I know that some of my brothers and sisters, if they read this, would try to encourage me and "put me back together," some may even try to rewrap this brokenness with pretty paper and ribbon. But I know that this is where I need to be. I am not in despair over my brokenness, and I know that a rewrap is just a thin facade of useless shimmer, not the Real. I want the Real. So, forget the wrapping paper, the shine, the perfect-looking folds. I want you to see the broken man, the shattered man, the weak man.

I am a self-centered and arrogant piece of work. My sense of justice usually revolves around my enjoyment, not the Word of God. I am prone to turn my eyes from suffering, rather than run to help or to cry out in anger when I see injustice. Why is this? Why, when I know in my head the grace of God in Jesus toward me, do I not love like Him? Why do I not weep over the cruelty of inaction within my heart? How long, O Lord? Come again to sweep away my self-reliance with the powerful wind of your Spirit! Let me not stay on this course, but blow me another way, to the leading of change...again.

I will not run from brokenness, from weakness, from the reality of my ineptitude or even my inaptitude. Jesus is my strength of change. Jesus is my source of love. Jesus is my soul's cry for redemption and hope and peace and joy! Jesus! Your beloved needs you now. Perfect my weakness and be my all in all.
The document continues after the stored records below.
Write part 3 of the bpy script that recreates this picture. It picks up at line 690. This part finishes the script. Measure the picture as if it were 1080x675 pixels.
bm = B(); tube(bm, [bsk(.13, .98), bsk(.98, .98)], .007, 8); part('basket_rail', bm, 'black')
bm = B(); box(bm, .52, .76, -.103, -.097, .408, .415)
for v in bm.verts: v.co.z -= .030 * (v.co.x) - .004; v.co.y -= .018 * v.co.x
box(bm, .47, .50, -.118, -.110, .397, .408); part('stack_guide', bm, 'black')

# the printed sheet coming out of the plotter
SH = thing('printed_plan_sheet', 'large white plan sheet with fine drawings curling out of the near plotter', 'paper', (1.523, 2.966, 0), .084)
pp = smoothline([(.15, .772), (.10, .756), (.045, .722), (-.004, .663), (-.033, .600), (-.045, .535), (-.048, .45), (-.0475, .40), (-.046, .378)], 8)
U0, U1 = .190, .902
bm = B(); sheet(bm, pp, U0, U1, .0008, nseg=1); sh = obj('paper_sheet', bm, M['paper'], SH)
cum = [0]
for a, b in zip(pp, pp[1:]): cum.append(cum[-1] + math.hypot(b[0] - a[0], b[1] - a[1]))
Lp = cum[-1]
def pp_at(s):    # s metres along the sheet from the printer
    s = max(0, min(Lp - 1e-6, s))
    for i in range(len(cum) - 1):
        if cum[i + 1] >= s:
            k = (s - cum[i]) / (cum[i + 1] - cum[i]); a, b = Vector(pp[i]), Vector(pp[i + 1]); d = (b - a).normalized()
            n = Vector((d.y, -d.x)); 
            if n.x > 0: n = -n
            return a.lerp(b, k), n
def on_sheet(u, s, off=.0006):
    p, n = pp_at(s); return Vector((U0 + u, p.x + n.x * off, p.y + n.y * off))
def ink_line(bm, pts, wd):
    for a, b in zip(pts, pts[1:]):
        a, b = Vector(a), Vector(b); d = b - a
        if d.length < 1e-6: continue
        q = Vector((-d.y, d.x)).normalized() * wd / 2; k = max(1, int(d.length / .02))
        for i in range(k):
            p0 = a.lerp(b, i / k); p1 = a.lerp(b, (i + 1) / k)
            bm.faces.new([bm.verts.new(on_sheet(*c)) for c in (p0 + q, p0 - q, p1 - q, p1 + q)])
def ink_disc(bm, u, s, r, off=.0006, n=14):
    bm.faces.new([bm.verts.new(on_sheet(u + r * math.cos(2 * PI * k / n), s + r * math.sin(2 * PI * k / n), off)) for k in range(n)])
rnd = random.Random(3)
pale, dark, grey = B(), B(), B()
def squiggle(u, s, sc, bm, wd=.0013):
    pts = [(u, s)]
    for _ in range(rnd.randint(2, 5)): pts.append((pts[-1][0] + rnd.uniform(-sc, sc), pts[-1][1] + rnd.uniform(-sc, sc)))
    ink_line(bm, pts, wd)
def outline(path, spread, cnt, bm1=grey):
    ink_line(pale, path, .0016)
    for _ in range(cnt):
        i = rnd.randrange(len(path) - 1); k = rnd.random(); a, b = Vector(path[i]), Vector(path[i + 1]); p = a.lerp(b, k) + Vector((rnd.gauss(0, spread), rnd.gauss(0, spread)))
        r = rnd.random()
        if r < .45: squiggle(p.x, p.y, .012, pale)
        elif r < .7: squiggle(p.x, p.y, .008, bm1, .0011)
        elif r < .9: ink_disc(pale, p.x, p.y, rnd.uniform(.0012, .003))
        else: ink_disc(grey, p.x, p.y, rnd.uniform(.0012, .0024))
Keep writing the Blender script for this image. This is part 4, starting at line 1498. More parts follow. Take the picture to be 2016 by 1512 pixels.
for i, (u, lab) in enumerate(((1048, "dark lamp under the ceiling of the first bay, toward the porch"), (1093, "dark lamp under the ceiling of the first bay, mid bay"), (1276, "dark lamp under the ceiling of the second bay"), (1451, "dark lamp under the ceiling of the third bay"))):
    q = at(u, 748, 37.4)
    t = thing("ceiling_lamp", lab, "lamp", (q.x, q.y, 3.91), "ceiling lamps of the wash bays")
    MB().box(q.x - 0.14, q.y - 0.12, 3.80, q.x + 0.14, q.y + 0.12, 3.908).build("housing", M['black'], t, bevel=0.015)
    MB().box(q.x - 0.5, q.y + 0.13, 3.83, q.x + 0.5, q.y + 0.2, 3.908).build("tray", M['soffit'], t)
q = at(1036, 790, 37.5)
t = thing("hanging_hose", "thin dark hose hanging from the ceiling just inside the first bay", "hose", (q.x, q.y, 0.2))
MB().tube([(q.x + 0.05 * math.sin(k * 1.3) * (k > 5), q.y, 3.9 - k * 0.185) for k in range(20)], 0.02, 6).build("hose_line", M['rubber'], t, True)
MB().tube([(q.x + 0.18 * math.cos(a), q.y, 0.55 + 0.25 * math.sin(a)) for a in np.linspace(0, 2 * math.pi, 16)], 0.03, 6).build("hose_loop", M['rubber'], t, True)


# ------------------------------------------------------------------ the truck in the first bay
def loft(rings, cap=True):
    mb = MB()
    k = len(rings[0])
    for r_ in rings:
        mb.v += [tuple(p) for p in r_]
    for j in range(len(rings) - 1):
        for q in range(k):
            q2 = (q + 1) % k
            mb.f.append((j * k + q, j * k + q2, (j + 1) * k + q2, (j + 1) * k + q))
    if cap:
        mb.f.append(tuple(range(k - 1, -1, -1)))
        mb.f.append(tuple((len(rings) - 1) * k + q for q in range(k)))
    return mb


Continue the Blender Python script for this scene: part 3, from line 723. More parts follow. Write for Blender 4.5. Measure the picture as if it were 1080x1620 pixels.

My prayer for you is the same my friend. Be broken, take off the wrapped facade of repute, and see Jesus as your only strength and hope for REAL redemption and change and joy. Let us be men with no repute of our own, so that Jesus would be revealed as the Sovereign King of Grace. Then, and only then, will we mount up with wings as eagles, walk and not grow weary. In complete reliance we find our wings and ride the updraft of the powerful Holy Spirit of God. Faith producing the powerfully effective fruit from the very heart of God.

Join me in my prayers, to the glory of God alone.